Чарли был еще совсем маленьким и, как все котята, любил проказничать. По утрам он бесшумно прокрадывался в нашу спальню, на мгновение замирал возле двери, приводя в готовность подергивающиеся мышцы, прежде чем одним прыжком перемахнуть через всю комнату и очутиться у меня на кровати. Здесь он начинал грызть и царапать те части моего тела, которые высовывались из-под одеяла. Это был далеко не лучший способ пробуждения, но во много раз более эффективный, чем звонок будильника. По крайней мере, у меня никогда не возникало желания поваляться в постели лишних пять минут. Если я, пытаясь спастись от него, залезала под одеяло, Чарли садился и ждал, готовый при малейшем движении снова наброситься на меня. В конце концов он уставал возиться и ложился на подушку, свернувшись клубком возле моей головы. Вскоре раздавался громкий ритмичный звук удовлетворенного мурлыканья. Тогда я вставала, а Чарли целиком завладевал постелью.

Тесс тоже была еще очень молода и любила пошалить. Вечерами они с Чарли затевали бесконечные игры на лужайке перед домом. Они гонялись друг за другом на предельной скорости, потом вдруг без всякого предупреждения преследуемый разворачивался и становился преследователем. Иногда они сталкивались и затевали энергичную борьбу, которая кончалась так же внезапно, как и начиналась: один из них или оба одновременно подпрыгивали и бросались прочь, приглашая партнера пуститься вдогонку.

Чарли быстро подрастал, превращаясь из неряшливого котенка в красивую кошку.
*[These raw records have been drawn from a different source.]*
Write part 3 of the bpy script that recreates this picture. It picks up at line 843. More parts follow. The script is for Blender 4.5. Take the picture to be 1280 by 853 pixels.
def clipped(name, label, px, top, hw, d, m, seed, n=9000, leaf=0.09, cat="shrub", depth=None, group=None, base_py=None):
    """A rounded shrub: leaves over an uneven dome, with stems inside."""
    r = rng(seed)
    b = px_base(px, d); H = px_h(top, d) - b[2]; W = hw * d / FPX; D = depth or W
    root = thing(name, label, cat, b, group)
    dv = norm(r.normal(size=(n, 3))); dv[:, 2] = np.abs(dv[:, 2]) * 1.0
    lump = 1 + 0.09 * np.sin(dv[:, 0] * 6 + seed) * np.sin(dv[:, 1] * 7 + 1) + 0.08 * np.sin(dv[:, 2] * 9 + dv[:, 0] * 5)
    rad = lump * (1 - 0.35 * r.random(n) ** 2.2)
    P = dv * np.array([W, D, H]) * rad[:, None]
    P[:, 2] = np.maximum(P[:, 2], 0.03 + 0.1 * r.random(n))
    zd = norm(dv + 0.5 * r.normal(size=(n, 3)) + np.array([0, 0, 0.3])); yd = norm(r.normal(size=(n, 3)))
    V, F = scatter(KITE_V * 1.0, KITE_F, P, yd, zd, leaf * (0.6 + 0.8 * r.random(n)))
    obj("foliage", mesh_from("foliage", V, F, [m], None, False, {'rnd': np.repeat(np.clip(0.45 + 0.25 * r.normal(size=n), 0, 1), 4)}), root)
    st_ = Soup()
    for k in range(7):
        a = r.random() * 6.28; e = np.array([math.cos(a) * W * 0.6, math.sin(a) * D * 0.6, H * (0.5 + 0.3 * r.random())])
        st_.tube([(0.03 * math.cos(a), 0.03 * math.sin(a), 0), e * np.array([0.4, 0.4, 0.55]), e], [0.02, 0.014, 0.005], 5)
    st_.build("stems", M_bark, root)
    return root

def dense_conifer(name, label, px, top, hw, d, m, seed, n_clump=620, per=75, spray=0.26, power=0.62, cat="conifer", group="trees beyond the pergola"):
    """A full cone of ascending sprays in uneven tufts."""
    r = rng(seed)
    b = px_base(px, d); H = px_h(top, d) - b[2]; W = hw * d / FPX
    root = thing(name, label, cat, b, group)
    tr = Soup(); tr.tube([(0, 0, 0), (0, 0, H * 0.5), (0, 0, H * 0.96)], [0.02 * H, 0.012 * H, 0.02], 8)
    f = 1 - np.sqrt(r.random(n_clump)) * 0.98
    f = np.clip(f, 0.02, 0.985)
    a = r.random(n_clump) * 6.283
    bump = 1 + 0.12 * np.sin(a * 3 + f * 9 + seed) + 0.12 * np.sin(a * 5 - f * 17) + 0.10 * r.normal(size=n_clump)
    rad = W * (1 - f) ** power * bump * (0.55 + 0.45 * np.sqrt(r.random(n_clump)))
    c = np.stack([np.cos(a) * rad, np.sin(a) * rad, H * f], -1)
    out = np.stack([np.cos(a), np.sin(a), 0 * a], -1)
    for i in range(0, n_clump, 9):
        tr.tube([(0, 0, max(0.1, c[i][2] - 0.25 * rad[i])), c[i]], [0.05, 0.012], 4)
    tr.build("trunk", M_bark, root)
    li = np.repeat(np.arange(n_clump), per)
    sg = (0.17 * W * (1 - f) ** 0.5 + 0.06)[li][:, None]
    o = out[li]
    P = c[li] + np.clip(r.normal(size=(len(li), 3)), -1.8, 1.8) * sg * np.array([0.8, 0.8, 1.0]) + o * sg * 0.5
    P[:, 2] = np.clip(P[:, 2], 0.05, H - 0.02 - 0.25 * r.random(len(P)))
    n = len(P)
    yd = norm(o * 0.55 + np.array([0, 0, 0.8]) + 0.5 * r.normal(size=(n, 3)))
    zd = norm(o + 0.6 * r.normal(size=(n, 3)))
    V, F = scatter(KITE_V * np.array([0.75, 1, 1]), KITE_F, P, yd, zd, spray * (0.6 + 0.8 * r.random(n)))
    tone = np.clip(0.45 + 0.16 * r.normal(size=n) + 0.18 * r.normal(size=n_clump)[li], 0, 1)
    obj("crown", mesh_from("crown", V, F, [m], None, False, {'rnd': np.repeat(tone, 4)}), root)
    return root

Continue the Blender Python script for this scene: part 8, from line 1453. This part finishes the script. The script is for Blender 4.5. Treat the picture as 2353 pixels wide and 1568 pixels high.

Его пятнистая шерсть была безупречной. В походке, посадке головы, царственном пронзительном взгляде было нечто завораживающее. Вечером все обитатели дома, в том числе и две недавно появившиеся у нас молодые гиены — Буки и Бастер, — устраивали на лужайке настоящий цирк, выплескивая бьющую через край энергию. Тим обычно держался в стороне от этих шумных сборищ: подросшие товарищи, сделавшиеся слишком большими и тяжелыми, в азарте игры подчас не видели его, пока не оказывались у него на спине. Чарли тоже был мельче других, но его выручала быстрота реакции: если забавы становились слишком необузданными, он спасался бегством на одно из деревьев, растущих в углу сада.